In the course of programming shows and commissioning new creations, the annual da:ns festival has helped facilitate unexpected partnerships. While Bangladeshi-British dancer-choreographer Akram Khan was performing at the festival in 2015, his company producer Farooq Chaudhry was invited to watch SoftMachine, a series of documentary performances featuring four Asian dance artists. Among them was Rianto (he goes by one name), whose background in Javanese court and folk traditions inflects his contemporary work. Chaudhry was so impressed with the Indonesian native that he asked a gobsmacked Rianto to replace Khan in the company’s touring production of Until the Lions.
Presented at the Esplanade Theatre during the da:ns festival in October, Until the Lions is based on a tale from French-Indian poet Karthika Naïr’s female-centric retelling of the Mahabharata. Rianto played the prince, Bhishma, who kidnaps the princess, Amba (Ching-Ying Chien), and ruins her life.
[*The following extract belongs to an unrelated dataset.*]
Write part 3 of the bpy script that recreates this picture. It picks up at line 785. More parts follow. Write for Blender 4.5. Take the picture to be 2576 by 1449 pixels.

Swearing revenge, Amba kills herself and is reborn as Shikhandi (Joy Alpuerto Ritter), who becomes a man by swapping genders with a forest deity and slays Bhishma in battle. While Khan’s Bhishma was a stolid warrior, Rianto brought an ambiguity to the role that added a certain tenderness to his clashes with Chien.
A similar ambiguity was amplified in the premiere of his evening-length Medium, co-commissioned by the festival. At the Esplanade Theatre Studio, the focus fell on the shifting physicality of Rianto’s lone body, accompanied by the spare percussions and vocals of Indonesian musician Cahwati. His cryptic whispers in darkness yielded to other sounds and gestures evoking feathered and feline creatures. The shapes and dynamics of his solo varied between hard and soft, reflecting his training in lengger, a folk dance in Central Java often performed by men in drag. But, here, Rianto stood for something not quite human or animal, male or female, as he moved compellingly between the borders of form and gender.
In November, the opening of Minimalism: Space. Light. Object. brought the efforts of some postmodern-dance pioneers to the public’s attention. Featuring a few works by Simone Forti and Yvonne Rainer, this blockbuster exhibition — jointly organized by the National Gallery Singapore and the ArtScience Museum — included screenings of Breath Made Visible, a 2009 biographical film about Anna Halprin, and In the Steps of Trisha Brown, a 2016 documentary about Paris Opera Ballet dancers learning Brown’s Glacial Decoy (1979). The pared-down conceptualism of Brown’s early oeuvre, in particular, was highlighted in a lecture by Leah Morrison, an alumna of Brown’s eponymous troupe, and in two weekends of free performances.
Morrison restaged three Brown classics for two groups of 12, comprising local dancers and dance majors from LASALLE College of the Arts. Wearing navy-blue pullovers and pants, they performed at two different sites in the National Gallery Singapore while visitors stopped to watch. In Leaning Duets I (1970), a couple walked slowly while grasping each other by the hand, their bodies slanting outward and the sides of their bare feet touching with every step, before five more pairs of performers appeared. Those who fell over regained their balance with the help of their partners in a placid yet palpable struggle with gravity.
Sticks (1973) saw the dancers trying to keep long sticks in contact while joining them in a horizontal line. Then each performer poised one end of their stick at an angle against the floor, aiming to transfer the other end from the head to the shoulder without dropping it.
And in Spanish Dance (1973), five women evenly spaced in single file gradually pressed themselves into a tightly linked chain, their hips swaying to Bob Dylan’s cover of Gordon Lightfoot’s Early Morning Rain. Curving her arms overhead, the backmost performer inched forward and bumped into the one in front, who did the same to the next until the quintet reached a pillar.
The task-oriented structures, the everyday movements, the spontaneous give and take of weight: these ideas by Brown and her peers have inspired more than a handful of contemporary pieces made in Singapore over the years. Their influence could also be felt in Australian choreographer Alison Currie’s Close Company for local group Raw Moves. The show, which premiered at Goodman Arts Centre’s multipurpose studios a month before the exhibition, happened to be a fitting complement to and extension of the Brown revivals.
Dressed in stone-grey tops, dark blue pants and matching sneakers, dancers Matthew Goh and Stephanie Rae Yoong completed three sets of six tests, the performing and viewing space shrinking by half after each of the first two sets.
In one assignment, an inversion of Brown’s Leaning Duets, the duo attempted to advance while bracing one another by the foot. Others had them probing the edges of personal boundaries and tipping into more expressive territory. Following each test, Goh and Yoong graded and mused on what they had done using score charts tacked to the whitewashed walls.
“I am glad that the discomfort is lessening with every performance,” Yoong scribbled. “Does the discomfort have a link to the connection I feel?”